■ EXERCISE GOAL
All of the material should be reproduced exactly, with pictures left out.

..............................

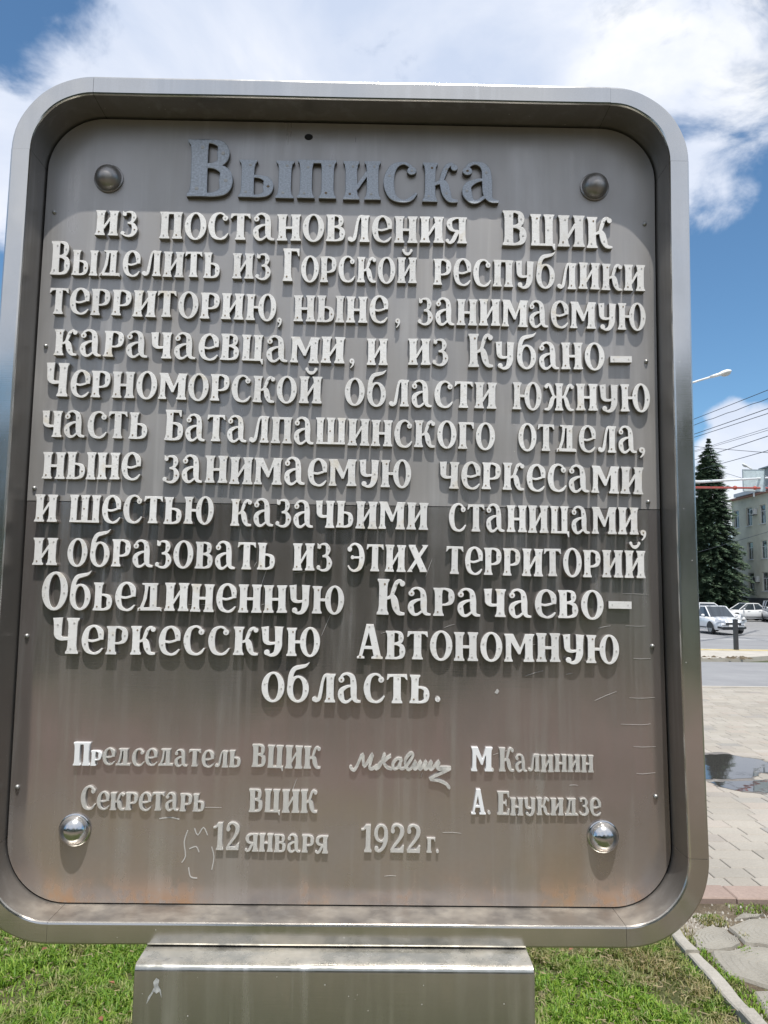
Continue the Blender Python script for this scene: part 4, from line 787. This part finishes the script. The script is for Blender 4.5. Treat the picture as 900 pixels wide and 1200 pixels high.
m = MB(); m.box(3.2, 4.0, 2, 3.4, 11.3, 12.0); m.build('chimney', M_wall, rf)
fm = MB(); t_ = .055
for a, b, c, d in ((-hwid, hwid, 0, t_), (-hwid, hwid, 1.58-t_, 1.58), (-hwid, -hwid+t_, t_, 1.58-t_), (hwid-t_, hwid, t_, 1.58-t_), (-.03, .03, t_, 1.05), (-hwid+t_, hwid-t_, 1.05, 1.10)): fm.box(.12, .17, a, b, c, d)
fme = fm.mesh('window_frame', M_fr); gm = MB(); gm.box(.145, .15, -hwid+.04, hwid-.04, .04, 1.54); gme = gm.mesh('pane', M_gl)
cm = MB(); cm.box(.19, .2, -hwid+.02, -.1, .03, 1.5); cm.box(.19, .2, .2, hwid-.02, .03, 1.5); cme = cm.mesh('curtain', M_cur); dm = MB(); dm.box(.21, .25, -hwid, hwid, 0, 1.6); dme = dm.mesh('dark_room', M_gap)
smb = MB(); smb.box(-.10, .13, -hwid-.06, hwid+.06, -.06, -.003); sme = smb.mesh('sill', M_fr)
for c in ys_c:
    if c-hwid <= Y0 or c+hwid >= Y1 or c < 52: continue
    for z0, z1 in zs:
        f = link(bpy.data.objects.new('window', fme), bd); f.location = (.002, c-oy, z0-oz)
        f.scale = (1, 1, (z1-z0)/1.58)
        for me_, nm in ((gme, 'pane'), (sme, 'sill'), (dme, 'reveal_back')): link(bpy.data.objects.new(nm, me_), f)
        if rnd.random() < .6: link(bpy.data.objects.new('curtain', cme), f)
for c in ys_c:
    if c-hwid > Y0 and c+hwid < Y1 and c < 52:
        for z0, z1 in zs: f = link(bpy.data.objects.new('window', fme), bd); f.location = (.002, c-oy, z0-oz); f.scale = (1, 1, (z1-z0)/1.58); link(bpy.data.objects.new('pane', gme), f); link(bpy.data.objects.new('reveal_back', dme), f)
M_ac = plain('air_conditioner_case', (.62, .62, .60), .6)
for y, z, lb in ((65.65, 8.75, 'small air conditioner box on the wall between the two top floor windows'), (65.65, 2.75, 'small air conditioner box on the wall between the two lowest windows')):
    a = empty('air_conditioner', (34, y, z)); tag(a, lb, 'air conditioner', 'air conditioners on the office wall'); m = MB(); m.box(-.34, -.03, -.35, .35, 0, .5); m.build('case', M_ac, a)
    m = MB(); m.tube([(-.36, .05, .25), (-.342, .05, .25)], .2, 18); m.build('fan_grille', M_trim, a); m = MB(); m.box(-.34, 0, -.3, -.26, -.05, -.002); m.box(-.34, 0, .26, .3, -.05, -.002); m.build('bracket', M_trim, a)
# taller block behind
tb = empty('tower_block', (52.2, 92, -.5)); tag(tb, 'tall grey ribbed block showing just above the office roof at the picture edge', 'building')
m = MB(); m.box(0, 12, -6, 8, 0, 19.0); m.build('wall', plain('grey_render', (.36, .37, .38), .9), tb)
for i in range(9): m = MB(); m.box(i*1.4+.2, i*1.4+.6, -6.12, -6.001, 0, 19.0); m.build('rib', plain('pale_rib', (.5, .5, .5), .9) if i == 0 else bpy.data.materials['pale_rib'], tb)
m = MB(); m.box(-.2, 12.2, -6.3, 8.2, 19.0, 19.2); m.build('roof', M_sh, tb)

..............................

■ TASK RESULT
Continue the Blender Python script for this scene: part 4, from line 787. This part finishes the script. The script is for Blender 4.5. Treat the picture as 900 pixels wide and 1200 pixels high.
m = MB(); m.box(3.2, 4.0, 2, 3.4, 11.3, 12.0); m.build('chimney', M_wall, rf)
fm = MB(); t_ = .055
for a, b, c, d in ((-hwid, hwid, 0, t_), (-hwid, hwid, 1.58-t_, 1.58), (-hwid, -hwid+t_, t_, 1.58-t_), (hwid-t_, hwid, t_, 1.58-t_), (-.03, .03, t_, 1.05), (-hwid+t_, hwid-t_, 1.05, 1.10)): fm.box(.12, .17, a, b, c, d)
fme = fm.mesh('window_frame', M_fr); gm = MB(); gm.box(.145, .15, -hwid+.04, hwid-.04, .04, 1.54); gme = gm.mesh('pane', M_gl)
cm = MB(); cm.box(.19, .2, -hwid+.02, -.1, .03, 1.5); cm.box(.19, .2, .2, hwid-.02, .03, 1.5); cme = cm.mesh('curtain', M_cur); dm = MB(); dm.box(.21, .25, -hwid, hwid, 0, 1.6); dme = dm.mesh('dark_room', M_gap)
smb = MB(); smb.box(-.10, .13, -hwid-.06, hwid+.06, -.06, -.003); sme = smb.mesh('sill', M_fr)
for c in ys_c:
    if c-hwid <= Y0 or c+hwid >= Y1 or c < 52: continue
    for z0, z1 in zs:
        f = link(bpy.data.objects.new('window', fme), bd); f.location = (.002, c-oy, z0-oz)
        f.scale = (1, 1, (z1-z0)/1.58)
        for me_, nm in ((gme, 'pane'), (sme, 'sill'), (dme, 'reveal_back')): link(bpy.data.objects.new(nm, me_), f)
        if rnd.random() < .6: link(bpy.data.objects.new('curtain', cme), f)
for c in ys_c:
    if c-hwid > Y0 and c+hwid < Y1 and c < 52:
        for z0, z1 in zs: f = link(bpy.data.objects.new('window', fme), bd); f.location = (.002, c-oy, z0-oz); f.scale = (1, 1, (z1-z0)/1.58); link(bpy.data.objects.new('pane', gme), f); link(bpy.data.objects.new('reveal_back', dme), f)
M_ac = plain('air_conditioner_case', (.62, .62, .60), .6)
for y, z, lb in ((65.65, 8.75, 'small air conditioner box on the wall between the two top floor windows'), (65.65, 2.75, 'small air conditioner box on the wall between the two lowest windows')):
    a = empty('air_conditioner', (34, y, z)); tag(a, lb, 'air conditioner', 'air conditioners on the office wall'); m = MB(); m.box(-.34, -.03, -.35, .35, 0, .5); m.build('case', M_ac, a)
    m = MB(); m.tube([(-.36, .05, .25), (-.342, .05, .25)], .2, 18); m.build('fan_grille', M_trim, a); m = MB(); m.box(-.34, 0, -.3, -.26, -.05, -.002); m.box(-.34, 0, .26, .3, -.05, -.002); m.build('bracket', M_trim, a)
# taller block behind
tb = empty('tower_block', (52.2, 92, -.5)); tag(tb, 'tall grey ribbed block showing just above the office roof at the picture edge', 'building')
m = MB(); m.box(0, 12, -6, 8, 0, 19.0); m.build('wall', plain('grey_render', (.36, .37, .38), .9), tb)
for i in range(9): m = MB(); m.box(i*1.4+.2, i*1.4+.6, -6.12, -6.001, 0, 19.0); m.build('rib', plain('pale_rib', (.5, .5, .5), .9) if i == 0 else bpy.data.materials['pale_rib'], tb)
m = MB(); m.box(-.2, 12.2, -6.3, 8.2, 19.0, 19.2); m.build('roof', M_sh, tb)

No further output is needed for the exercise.